C’è un patrimonio artistico immenso che non può non alimentare la sensibilità e la fantasia di noi illustratori.
Paese quindi ricco di contraddizioni, bisogna essere capaci di cogliere ciò che vale».


Purtroppo in Italia l'Arte non ha una concreta attenzione ed un forte supporto da parte del Governo, che sembra non comprende mai appieno le sue enormi potenzialità a livello economico, sociale e culturale. Invece di potenziare il settore per creare un ROI reale: riduce progressivamente i fondi per l’arte, non si preoccupa di sviluppare una politica ed una legislazione ad hoc, a vantaggio non solo di un enorme comparto ma di tutto il Paese, riduce l’insegnamento, se non lo elimina del tutto, della materia nelle scuole, senza considerarne l’importanza per lo sviluppo della creatività e per l’apertura delle menti a 360°, lascia crollare e degradare patrimoni artistici senza confronti che sono il nostro vanto e che attirano milioni di visitatori e studiosi.
Tu sei un'artista e lavori nel mondo dell'arte, ne conosci luci ed ombre, vuoi fare un tuo personale appello per l'arte?

«La situazione che hai descritto purtroppo è reale e contrastarla è un’impresa titanica.

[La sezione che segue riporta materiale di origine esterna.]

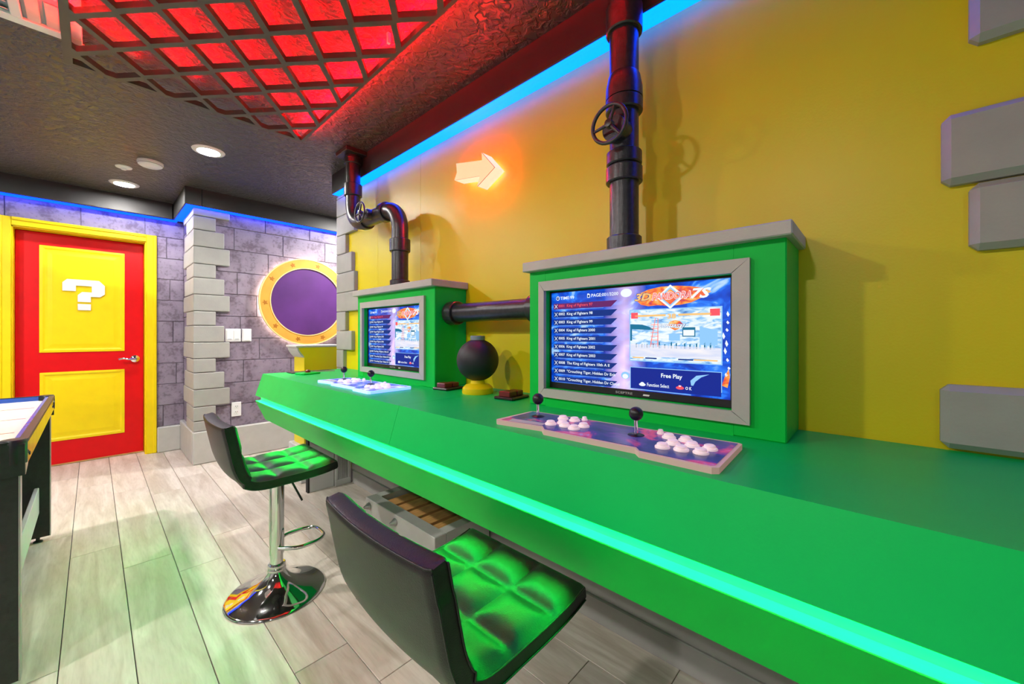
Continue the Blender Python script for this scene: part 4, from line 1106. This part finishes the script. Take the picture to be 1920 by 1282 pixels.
# curved end aprons
for y, sgn in ((ay0, -1), (ay1, 1)):
    pts = [];  n = 14
    outl = [(ax0 + (ax1 - ax0) * k / n, y + sgn * .02 * math.sin(PI * k / n)) for k in range(n + 1)]
    P = outl + [(x, yy_ - sgn * .022) for x, yy_ in outl[::-1]]
    obj('end_apron', prism(bmesh.new(), P, TZ - .112, TZ - .010, 'XY'), 'black_lam', T, loc=(0, 0, 0))
for x in (ax0, ax1):
    for y in (ay0, ay1):
        b = bmesh.new(); sx = 1 if x > 0 else -1; sy = 1 if y > 0 else -1
        lathe(b, [(.030, TZ - .075), (.030, TZ - .004), (.026, TZ + .003), (0, TZ + .004)], 20, (x - sx * .026, y - sy * .026, 0))
        obj('corner_cap', b, 'black', T, smooth=40, loc=(0, 0, 0))
for y, z in ((ay1 - .14, TZ - .05), (ay1 - .05, TZ - .035), (ay1 - .06, TZ - .055), (ay1 - .04, TZ - .062), (ay0 + .12, TZ - .065), (ay0 + .07, TZ - .05)):
    b = bmesh.new(); lathe(b, [(0, .0035), (.006, .003), (.0075, 0)], 10, (ax1, y, z), 'X'); obj('bolt', b, 'black', T, loc=(0, 0, 0))
b = bmesh.new(); tube(b, [(ax1 + .004, ay1 - .115 + .010 * math.cos(2 * PI * k / 14), TZ - .042 + .016 * math.sin(2 * PI * k / 14)) for k in range(14)], .0022, 6, closed=True); obj('puck_clip', b, 'black', T, loc=(0, 0, 0))
# legs: two panels at each end, cross bar between, foot, and a stretcher along the side
for y, sy in ((ay0 + .030, -1), (ay1 - .030, 1)):
    for x, sx in ((ax0 + .012, -1), (ax1 - .012, 1)):
        xin = x - sx * .11
        b = bmesh.new(); box(b, min(x, xin), max(x, xin), y - .022, y + .022, .028, TZ - .085, bev=.003)
        l = obj('leg', b, 'black_lam', T, loc=(0, 0, 0))
        obj('edge_strip', bx(x - .002, x + .002, y - .0235, y + .0235, .028, TZ - .09, bev=.001), 'steel', l, loc=(0, 0, 0))
        b = bmesh.new(); lathe(b, [(.018, 0), (.018, .006), (.008, .012), (.008, .03)], 16, (x - sx * .045, y, 0)); obj('foot', b, 'black', l, smooth=40, loc=(0, 0, 0))
        for z in (.22, .30):
            b = bmesh.new(); lathe(b, [(0, sy * .004), (.007, sy * .003), (.009, 0)], 10, (x - sx * .055, y + sy * .022, z), 'Y'); obj('bolt', b, 'black', l, loc=(0, 0, 0))
    obj('cross_bar', bx(ax0 + .10, ax1 - .10, y - .018, y + .018, .20, .32, bev=.003), 'black_lam', T, loc=(0, 0, 0))
obj('stretcher', bx(ax1 - .068, ax1 - .050, ay0 + .07, ay1 - .07, .17, .31, bev=.003), 'lightgrey', T, loc=(0, 0, 0))
obj('stretcher', bx(ax0 + .050, ax0 + .068, ay0 + .07, ay1 - .07, .17, .31, bev=.003), 'lightgrey', T, loc=(0, 0, 0))
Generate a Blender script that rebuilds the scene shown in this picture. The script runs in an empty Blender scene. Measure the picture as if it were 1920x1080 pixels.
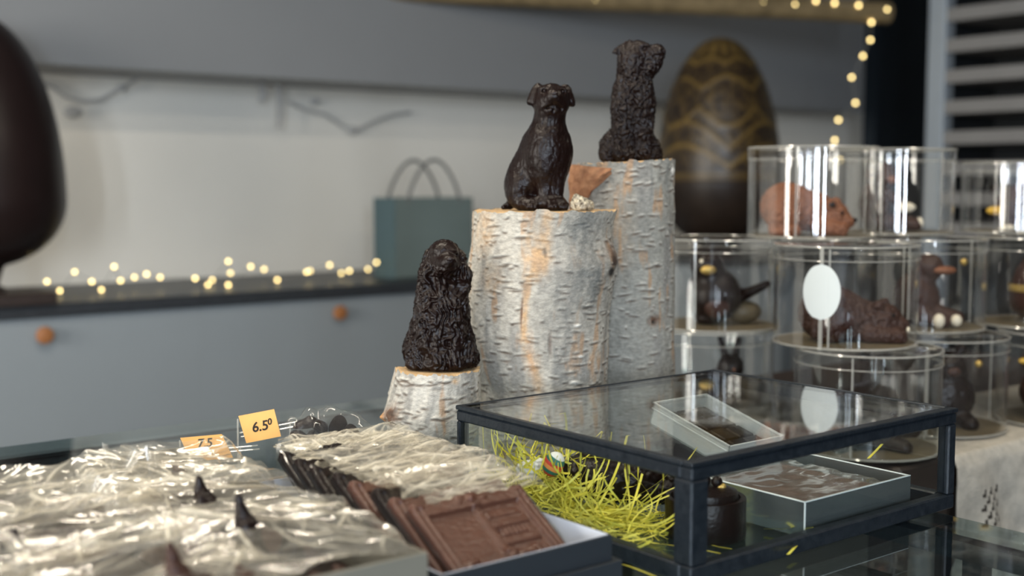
import bpy, math, random
import numpy as np

# ---------------------------------------------------------------- camera, light, exposure
S = bpy.context.scene
col = S.collection
FPX = 2280.0                                   # focal length in pixels of the 1920 px wide frame
PITCH = math.atan(198 / FPX)
YAW = math.radians(38.4)
CAM = np.array([0.0, 0.0, 1.24])
cam_d = bpy.data.cameras.new('camera')
cam_d.sensor_width = 36.0
cam_d.lens = FPX / 1920 * 36
cam_d.clip_start = 0.02
cam_d.dof.use_dof = True
cam_d.dof.focus_distance = 1.30
cam_d.dof.aperture_fstop = 3.3
cam = bpy.data.objects.new('camera', cam_d)
col.objects.link(cam)
cam.location = CAM
cam.rotation_euler = (math.pi / 2 - PITCH, 0, -YAW)
S.camera = cam

S.view_settings.view_transform = 'Standard'
S.view_settings.look = 'None'
S.view_settings.gamma = 1.0
S.view_settings.use_curve_mapping = False
S.view_settings.exposure = -0.12
S.cycles.transparent_max_bounces = 40
S.cycles.max_bounces = 10

W = bpy.data.worlds.new('world')
S.world = W
W.use_nodes = True
bg = W.node_tree.nodes['Background']
bg.inputs[0].default_value = (0.62, 0.78, 1.0, 1)
bg.inputs[1].default_value = 1.2


def area(name, loc, rot, sx, sy, watts, colr, shape='RECTANGLE'):
    d = bpy.data.lights.new(name, 'AREA')
    d.shape = shape
    d.size = sx
    d.size_y = sy
    d.energy = watts
    d.color = colr
    o = bpy.data.objects.new(name, d)
    col.objects.link(o)
    o.location = loc
    o.rotation_euler = rot
    return o


# daylight through the shop windows behind and beside the camera
WINDOWS_FRONT = [(-3.2, 0.20), (-2.4, 0.20), (-1.0, 0.24)]
for i, (wx, ww) in enumerate(WINDOWS_FRONT):
    area('daylight', (wx, -3.12, 1.75), (math.pi / 2, 0, 0), ww, 1.7, 92, (0.76, 0.87, 1.0))
WINDOWS_LEFT = [(0.3, 1.0), (1.7, 1.0)]
for i, (wy, ww) in enumerate(WINDOWS_LEFT):
    area('daylight', (-3.88, wy, 1.75), (0, -math.pi / 2, 0), 1.7, ww, 100, (1.0, 0.95, 0.86))
# warm ceiling tubes
for lx, ly, e in [(0.3, 1.5, 30), (1.6, 0.3, 18), (-0.6, 0.4, 20)]:
    area('ceiling_lamp_light', (lx, ly, 2.66), (0, 0, 0), 1.5, 0.10, e, (1.0, 0.90, 0.74))

# ---------------------------------------------------------------- measuring helpers
_F0 = np.array([math.sin(YAW), math.cos(YAW), 0.0])
_R = np.array([math.cos(YAW), -math.sin(YAW), 0.0])
_F = _F0 * math.cos(PITCH) - np.array([0, 0, math.sin(PITCH)])
_U = np.cross(_R, _F)


def ray(px, py):
    return _F + _R * (px - 960) / FPX + _U * (540 - py) / FPX


def atz(px, py, z):
    d = ray(px, py)
    return CAM + d * (z - CAM[2]) / d[2]


def aty(px, py, y):
    d = ray(px, py)
    return CAM + d * (y - CAM[1]) / d[1]


def atx(px, py, x):
    d = ray(px, py)
    return CAM + d * (x - CAM[0]) / d[0]


def atd(px, py, D):
    return CAM + ray(px, py) * D


# ---------------------------------------------------------------- object helpers
def tag(o, label=None, cat=None, group=None, kind=None):
    if label: o['label'] = label
    if cat: o['category'] = cat
    if group: o['group'] = group
    if kind: o['kind'] = kind
    return o


def empty(name, loc, rz=0.0, label=None, cat=None, group=None):
    o = bpy.data.objects.new(name, None)
    col.objects.link(o)
    o.location = loc
    o.rotation_euler = (0, 0, rz)
    return tag(o, label, cat, group)


def make_mesh(name, V, Fs, smooth=True, colors=None):
    """V (n,3); Fs a list of index arrays (all quads / tris arrays) or lists of lists."""
    m = bpy.data.meshes.new(name)
    V = np.asarray(V, dtype=np.float32)
    idx, starts, tot = [], [], 0
    sizes = []
    for F in Fs:
        F = np.asarray(F, dtype=np.int32)
        if F.size == 0: continue
        if F.ndim == 1: F = F[None, :]
        n, k = F.shape
        idx.append(F.ravel())
        starts.append(tot + np.arange(n, dtype=np.int32) * k)
        sizes.append(np.full(n, k, dtype=np.int32))
        tot += n * k
    idx = np.concatenate(idx); starts = np.concatenate(starts); sizes = np.concatenate(sizes)
    m.vertices.add(len(V)); m.vertices.foreach_set('co', V.ravel())
    m.loops.add(len(idx)); m.loops.foreach_set('vertex_index', idx)
    m.polygons.add(len(starts))
    m.polygons.foreach_set('loop_start', starts)
    try: m.polygons.foreach_set('loop_total', sizes)
    except Exception: pass
    m.update(calc_edges=True)
    m.polygons.foreach_set('use_smooth', np.full(len(starts), smooth, dtype=bool))
    if colors is not None:
        a = m.color_attributes.new('tint', 'FLOAT_COLOR', 'POINT')
        c = np.ones((len(V), 4), dtype=np.float32); c[:, :3] = colors
        a.data.foreach_set('color', c.ravel())
    m.validate()
    return m


def link(name, mesh, mat, parent=None, loc=None, rot=None):
    o = bpy.data.objects.new(name, mesh)
    col.objects.link(o)
    if mat is not None and not mesh.materials:
        mesh.materials.append(mat)
    if parent is not None: o.parent = parent
    if loc is not None: o.location = loc
    if rot is not None: o.rotation_euler = rot
    return o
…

A me però non piace l’atteggiamento critico e pessimista, ritengo che una critica debba essere costruttiva e smuovere le coscienze.
Penso che si tratti di un atteggiamento autolesionista, la causa di questa inattività da parte del Governo e degli organi preposti è anche dovuto al quasi totale disinteresse della maggior parte della gente nei confronti dell’arte e della cultura.
Io stessa faccio spesso fatica a trovare persone disposte a prendere un treno per andare a vedere una mostra d’arte, o ad ascoltare un’opera lirica.
È quindi necessario alimentare la sensibilità artistica attraverso le scuole, con docenti in grado di appassionare, nel modo giusto, le giovani generazioni e far conoscere il mondo complesso ed affascinante dell’arte.
Pubblicizzare di più tutto ciò che è cultura anche attraverso i tanti mezzi di comunicazione presenti oggi nelle nostre vite.
Il nostro paese siamo noi a farlo: ognuno nel suo piccolo può contribuire alla rinascita culturale, comperando un libro, andando ad una mostra, preferendo una conferenza ad una pizzata con amici…
L’arte oltre ad essere un meraviglioso passatempo è un impegno.
Non posso immaginare cosa sarebbe la nostra vita senza ciò che ci regalano artisti, poeti, musicisti di oggi e del passato, fermarsi a contemplare un’opera d’arte è per me una delle esperienze più belle».